Muchos dirigentes populares, ilusionados por el espacio institucional, emigraron de los movimientos (o fueron cooptados) para ocupar espacios en el parlamento y en el gobierno, lo que quitó experiencia acumulada a los movimientos y su práctica desaparición de las calles. En esa relación Gobierno-Estado-movimientos populares, el error principal, quizá, fue de los movimientos.
La realidad es que el Estado siguió siendo burgués y los gobiernos atados en sus programas sociales y de distribución de renta.
Desde el campo popular se insiste en que hoy necesitamos un Estado para la transición civilizatoria que demanda también un Estado transicional que apoye con mayor potencia a la organización del poder dual promovido por las fuerzas antisistémicas, en cuya construcción la izquierda debiera comprometer su acción cotidiana: acompañar –no solo en la calle- la resistencia del conjunto, sino avanzar convencidos de la necesidad de la construcción desde abajo del nuevo poder, sustento de la emancipación.
Debemos tener conciencia de que hoy todo parece tener más velocidad que antes. Se sucede una dinámica de cambios impensable hace apenas dos décadas, ya en lo tecnológico, ya en lo cultural. Marshall McLuhan decía que pasamos de la secuencialidad, de hacer las actividades una a la vez, a la simultaneidad, hacer muchas –o todas- juntas. No queremos perdernos de nada, pero carecemos de un relato capaz de articular los hechos.
Lo que nos produce la sensación de aceleración es que la realidad se fragmenta en continuos presentes sin pasado ni futuro, donde nada es importante porque no hay posibilidad de comparar ni contexto. Por eso hay que darse tiempo para pensar, para reformular el pensamiento crítico latinoamericano, para insuflar de esperanza a las nuevas generaciones que, en esta realidad, deben ser las protagonistas de su propio futuro.
Decía que ésta es una provocación: rescatemos el pensamiento crítico. Hace 525 años que venimos resistiendo a todo y todos, y quizá nos hemos olvidado de construir (nuevas democracias, por ejemplo). Obviamente es mucho más fácil la denunciología y el lloriqueo (en los cuales tenemos posgrados) que la construcción, que siempre se hace desde abajo, ladrillo a ladrillo, hombro con hombro, colectivamente, soportando que las paredes se caigan para comenzar nuevamente. Cuidado: lo único que se construye desde arriba, es un pozo.
Las realidades (tecnológicas, políticas, económicas, sociales, culturales) son muy diferentes a las de cuatro décadas atrás, aunque los desafíos siguen siendo los mismos, para lo cual es imprescindibleterminar con los vendedores ( y con los eternos compradores) de espejitos y la colonización cultural.

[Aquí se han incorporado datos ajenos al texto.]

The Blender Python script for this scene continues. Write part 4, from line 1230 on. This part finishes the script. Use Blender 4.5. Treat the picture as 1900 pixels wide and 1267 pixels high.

¿Década ganada? ¿Década perdida? Vale la pena analizar con detenimiento y calma los aciertos y errores del progresismo latinoamericano en el gobierno. No me animo decir en el poder, porque una cosa es el Gobierno y otro la toma del poder.
Pero para poder aceptar el desafío, lo primero que debemos democratizar y ciudadanizar es nuestra propia cabeza, reformatear nuestro disco duro, nuestro chip. El primer territorio a ser liberado son los 1.400 centímetros cúbicos de nuestro cerebro. Debemos aprender a desaprender, para desde allí comenzar la reconstrucción.